Marthinus Nel (MSR ‘23) was inspired by a friend who has epileptic seizures to create a robot pal that helps those with visual impairments.

Marthinus Nel

Willie is a good dog.  

As a guide dog, Willie can steer a human with visual impairment around obstacles and stop safely if danger is approaching.  

But unlike traditional guide dogs, Willie can do much more while requiring no food or water. Plus, Willie doesn’t care if you can give a good belly rub.  

Willie is the autonomous guide dog created by Marthinus (Marno) Nel (MSR ‘23), a student in Northwestern Engineering's Master of Science in Robotics (MSR) program, for his independent project.  

“I decided to do this project after someone close to me started having epileptic episodes,” said Nel, who knew nothing about guide dogs before beginning the course. “After investigating guide dogs, I identified a few shortcomings, namely that they are red and green color blind and they do not grasp street laws and signs.”  

Nel’s project aimed to increase user safety and ease the burden on the guide dog industry, which is beset by long waits between when a person needs a helpful four-legged friend and when one is trained and available.  

There also is the cost factor: A guide dog can cost between $20,000-$40,000 to train and use, Nel discovered during his research.  

Nel created WIllie to provide a better guide-dog experience. Nel’s guide dog uses 360 light detection and ranging (Lidar) to help its human avoid obstacles, an Intel camera to learn and remember how different objects look, and deep learning along with a speaker and microphone to bypass pesky and vague barks in favor of native-language speech.  

“I wanted to add a new layer to the dog," Nel said, "where it can see objects and recognize what they are and then convey that through speech-to-text to the owner.” 

The goal, Nel said, is to give users a better understanding of their surroundings. So, for example, if the duo is approaching a set of stairs, Wilie is able to clearly communicate what is coming. Willie can also learn people’s faces and understand what street signs are saying and relay that information to his pal.  

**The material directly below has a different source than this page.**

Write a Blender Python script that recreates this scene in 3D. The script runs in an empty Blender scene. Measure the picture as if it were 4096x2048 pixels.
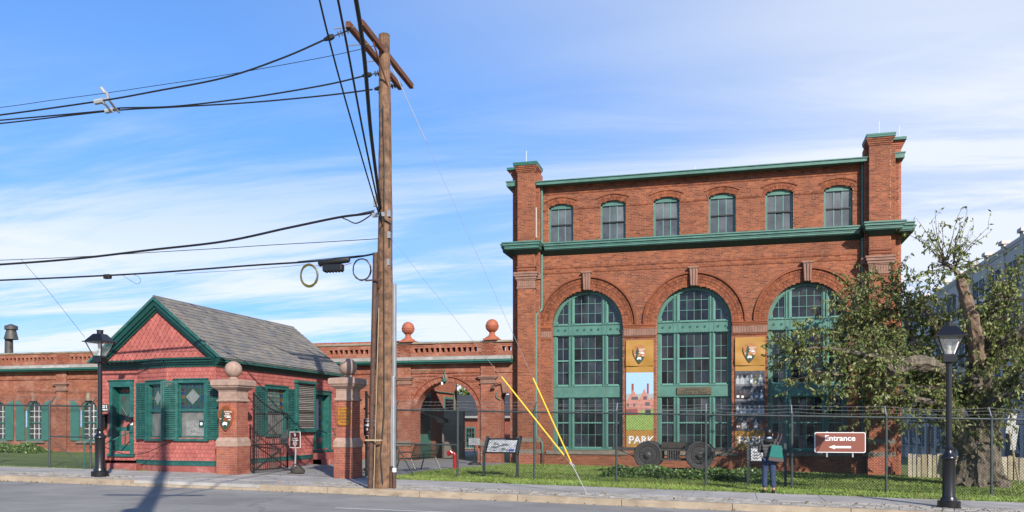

The communication goes two ways. The microphone allows the human to give the dog commands such as “walk faster” or “stop.” The goal is to make WIllie unfailingly obedient.  

Not surprisingly, creating Willie was no easy task. Reliability and consistency were both challenges.  

“One test would go perfect and the next one would not work at all, with the robot just frozen in place when instructed to navigate to a location,” Nel said. “This took a lot of time and coding to improve and ultimately fix.”   

Fix it, he did. By the end of the 10-week project, which aims to give MSR students the freedom to work on a subject of interest to them, Nel took a generic robot dog and developed it enough that he could blindfold himself and trust it to guide him around a room.   

That transformation increased Nel's confidence in his abilities — and himself. 
 
“I learned that no matter what robotic system is put in front of me, I can figure out how it works and improve it,” he said.  

That newfound confidence has Nel excited about the rest of his time in the MSR program and the career that awaits him after graduation.  

“I gained valuable experience in programming autonomous systems and quadruped robots that I will apply to my final project, which is also a fully autonomous system,” he said. “I would like to improve on this project in the future and give power and freedom to visually impaired people through robotics.”